Pesquisa da USP premiada mostra potencial do uso do hidrogênio na siderurgia; país tem condições naturais para liderar setor, mas enfrenta desafios de custo e infraestrutura
Por trás de cada ponte, arranha-céu, automóvel ou navio há uma cadeia produtiva que deixa marcas no planeta. A indústria do aço, essencial para a vida moderna, é também uma das maiores emissoras de dióxido de carbono (CO₂) no mundo. Para enfrentar esse impacto, a engenheira química Patrícia Metolina, vencedora do prêmio de teses da USP, propôs substituir o carvão pelo hidrogênio verde no processo de transformação do minério de ferro em aço.
A ideia, já testada em escala piloto na Suécia, pode reduzir drasticamente as emissões da siderurgia. “Nossas pesquisas mostram o potencial desse processo.
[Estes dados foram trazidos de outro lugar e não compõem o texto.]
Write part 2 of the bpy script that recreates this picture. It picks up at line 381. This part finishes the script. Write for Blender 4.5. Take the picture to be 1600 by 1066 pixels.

Na Europa, grandes indústrias já validaram a tecnologia e investem em projetos para produzir o chamado aço verde”, explica Patrícia.
O hidrogênio verde é obtido pela eletrólise da água com energia renovável, separando hidrogênio e oxigênio. Ao substituir o coque de carvão na siderurgia, o subproduto deixa de ser CO₂ para se tornar apenas vapor d’água. Segundo o Painel Intergovernamental sobre Mudanças Climáticas (IPCC), o setor siderúrgico responde por um terço das emissões industriais e cerca de 7% do total mundial.
De olho no potencial, o Ministério de Minas e Energia lançou nesta semana o Portal Brasileiro de Hidrogênio, em parceria com a Empresa de Pesquisa Energética (EPE), para atrair investimentos. A expectativa é aproveitar a abundância de energia solar e eólica no país, especialmente no Nordeste, para produzir hidrogênio a custos mais competitivos que na Europa.
Estudos do Hydrogen Council estimam que a demanda mundial por hidrogênio quintuplicará até 2050. O Brasil já conta com mais de 60 bilhões de dólares em projetos anunciados até 2026, concentrados no Complexo de Pecém (CE), em Minas Gerais e em Pernambuco. Empresas como Fortescue, Casa dos Ventos e Atlas Agro lideram os investimentos, voltados também à produção de fertilizantes, amônia e metanol.
Apesar do entusiasmo, os desafios ainda são grandes. Custos elevados de produção, falta de infraestrutura logística, dependência de água de qualidade e ausência de marco regulatório claro travam a expansão. Projetos de pesquisa, como os conduzidos pela Coppe/UFRJ, enfrentam problemas desde a pureza da água até a manutenção de equipamentos importados.
Para a professora Andrea Santos, da Coppe, os investimentos em pesquisa e inovação são decisivos: “Qualquer tecnologia no início é mais cara, mas não podemos usar isso como desculpa diante da urgência climática. O Brasil tem condições de produzir hidrogênio mais barato e se tornar protagonista dessa transição”.